Red, white and baseball

Dan Epstein takes an irreverent look at America’s national pastime and its cultural impact.

The Cincinnati Reds play a game at Crosley Field in 1969. (photo credit: Wikimedia Commons)
The Cincinnati Reds play a game at Crosley Field in 1969.
(photo credit: Wikimedia Commons)
The 40th anniversary of the American Bicentennial doesn’t arrive until next year, but that’s no reason to ignore the immensely enjoyable book by Dan Epstein, Stars and Strikes: Baseball and America in the Bicentennial Summer of ’76.
Epstein, a pop-culture historian and hard-core baseball fan, takes an irreverent look at the relationship between America’s national pastime – which developed into a mass entertainment vehicle in 1976 – the cultural trends of the mid-1970s and the red-white-and-blue explosion of patriotism that engulfed the country on its yearlong 200th birthday celebration.

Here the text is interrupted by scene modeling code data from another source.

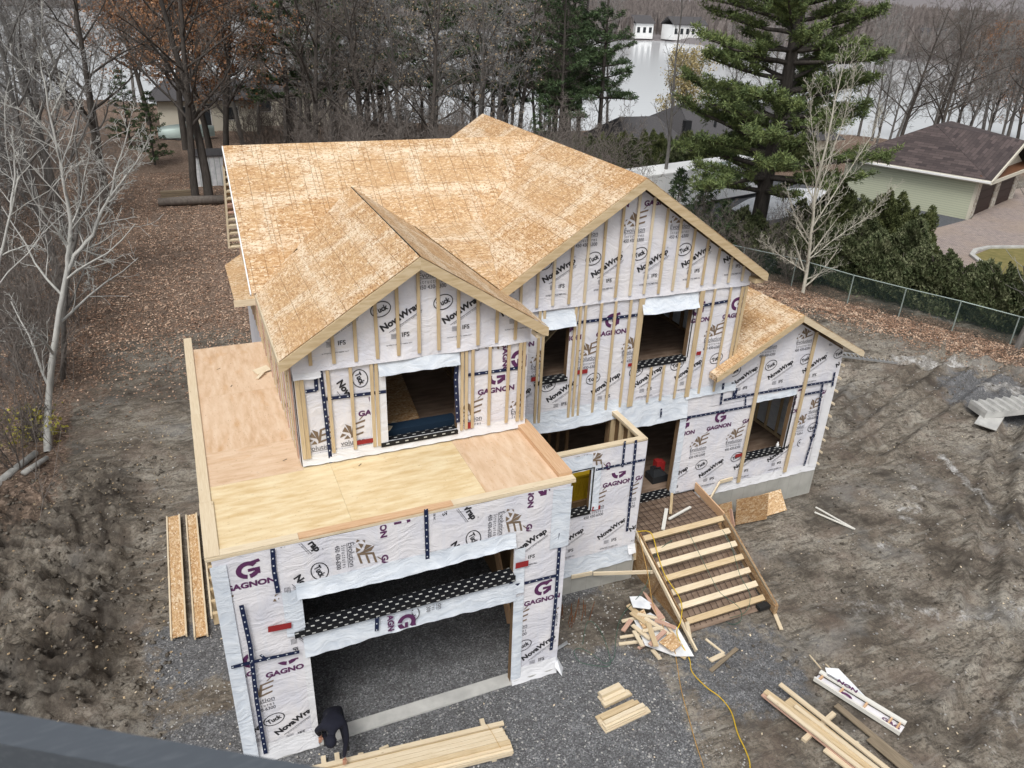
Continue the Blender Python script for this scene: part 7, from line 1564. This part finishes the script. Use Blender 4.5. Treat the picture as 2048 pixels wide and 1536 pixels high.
# far shore: houses, then the wood as one mass
for i, (x, y, w, lab) in enumerate(((193, 306, 9, 'narrow white house on the far shore'), (207, 298, 17, 'long white house on the far shore'), (262, 214, 14, 'white house on the far shore at the right'))):
    r_ = empty('far_house', (x, y, 0), lab, 'house'); zb = hz(x, y); cot_z = zb+5
    MB().box((x, y, zb-1), (x+w, y+9, cot_z)).build('wall', M['white_paint'], r_)
    MB().prism([(x-.6, y-.6, cot_z), (x+w+.6, y-.6, cot_z), (x+w+.6, y+4.5, cot_z+3), (x-.6, y+4.5, cot_z+3)], (0, 0, .3)).prism([(x-.6, y+9.6, cot_z), (x-.6, y+4.5, cot_z+3), (x+w+.6, y+4.5, cot_z+3), (x+w+.6, y+9.6, cot_z)], (0, 0, .3)).build('roof', M['shingles_grey'], r_)
    for k in range(int(w/3)): f = MB().box((x+.8+k*3, y-.1, zb+1.4), (x+2.2+k*3, y-.02, zb+3.6)).build('window', M['glass_dark'], r_)
rs = np.random.RandomState(4); VF, FFc = [], []; n = 60000
xf = rs.uniform(-500, 700, n*2); off = rs.uniform(0, 1, n*2)**2.0*700+2; yf_ = np.interp(xf, [p[0] for p in FAR], [p[1] for p in FAR])+off*1.25
df2 = side(xf, yf_, FAR); hq = rs.uniform(4, 10, n*2); zz = height(xf, yf_)
k = (df2 > 1.5) & (np.abs(xf-205)+np.abs(yf_-292) > 26); xf, yf_, hq, zz = xf[k], yf_[k], hq[k], zz[k]; m = len(xf)
a = rs.uniform(0, PI, m); w = hq*rs.uniform(.05, .16, m); dx, dy = np.cos(a)*w, np.sin(a)*w
tw = rs.normal(0, .12, (m, 2))*hq[:, None]
V = np.stack([np.stack([xf, yf_, zz-1], -1), np.stack([xf+dx, yf_+dy, zz+hq*.55], -1), np.stack([xf+tw[:, 0]*.3, yf_+tw[:, 1]*.3, zz+hq], -1), np.stack([xf-dx, yf_-dy, zz+hq*.5], -1)], 1).reshape(-1, 3)
o = link('far_wood', np_mesh('far_wood', V, np.arange(m*4).reshape(-1, 4), M['far_twigs'])); tag(o, 'grey brown leafless wood covering the far shore and hills', 'wood', kind='stuff')
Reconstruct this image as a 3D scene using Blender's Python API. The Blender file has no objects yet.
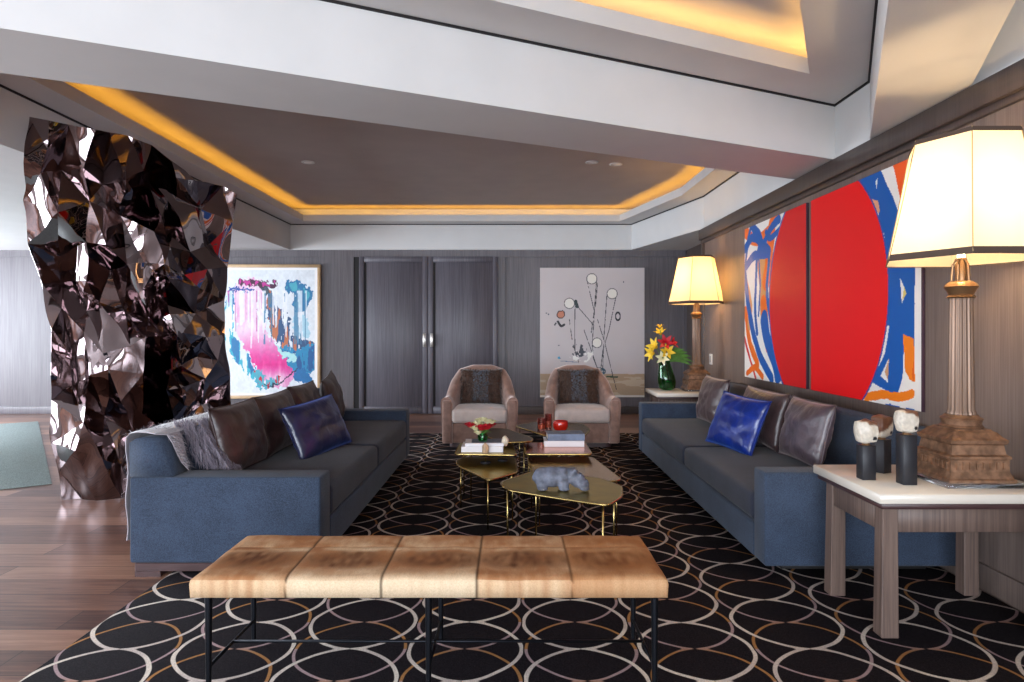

On the diamond, a decade of rock & roll and counterculture influence had permeated everything from the players’ hairdos (Oscar Gamble’s Afro, Mark “The Bird” Fidrych’s curls) to uniforms (White Sox owner Bill Veeck’s colorful outfits).
But the big story was still the game, as the tumultuous George Steinbrenner-owned New York Yankees with their flamboyant cast of characters led by Billy Martin, Reggie Jackson and Thurman Munson, reached the World Series for the first time in a decade to face the Big Red Machine of the Cincinnati Reds and their superstars such as Joe Morgan and Tony Perez.
Epstein adeptly weaves the travails of the teams and players through each month of the major league season with the major events taking place off the field, such as the battle between players and owners over free agency. And he reminds us of some not-so-major events as well – it was the year of CB radios, the mega-blockbusters of the Eagles’ Hotel California and Peter Frampton’s Frampton Comes Alive, Rocky and Happy Days, and the juxtaposition of Dorothy Hamill’s wedge cut with Telly Savalas’s Kojak chrome dome. It was the year of presidential primaries and a much-needed post-Nixon-era bland president in Gerald Ford, who became more well known in his bungling Chevy Chase version on the then-revolutionary TV satire series Saturday Night Live.
In other words, it was a star-spangled spectacle, and Epstein’s talent is to be able to step back to comment on the absurdities while enthusiastically embracing it as his own history, growing up in Ann Arbor, Michigan.
In the book’s introduction, he writes, “While writing [his previous book] Big Hair and Plastic Grass: A Funky Ride Through Baseball and America in the Swinging ’70s, I realized that the 1976 season was so rich with electrifying moments, oddball events and unforgettable characters – all set against the... backdrop of the Bicentennial – it truly deserved a book of its own.”
With a keen researcher’s eye, Epstein delivers the details and anecdotes that made 1976 such a pivotal year in American culture and baseball history. There aren’t any latter-day sources or interviews, but Epstein must have pored over reams of newspaper articles as well as the few dozen books he lists in the bibliography to garner the day-by-day material that makes the narrative so seamless.
What he doesn’t do, though, is provide much of an analysis, insight or commentary on what all these disparate events meant, if anything, to the bigger story of an America in fast-paced transition.
It would have been a nice addition if Epstein had talked to some of the principals to gain their perspectives four decades later. But instead of a potential home run, he has given us a solid double off the wall that readers won’t need a relief pitcher to complete.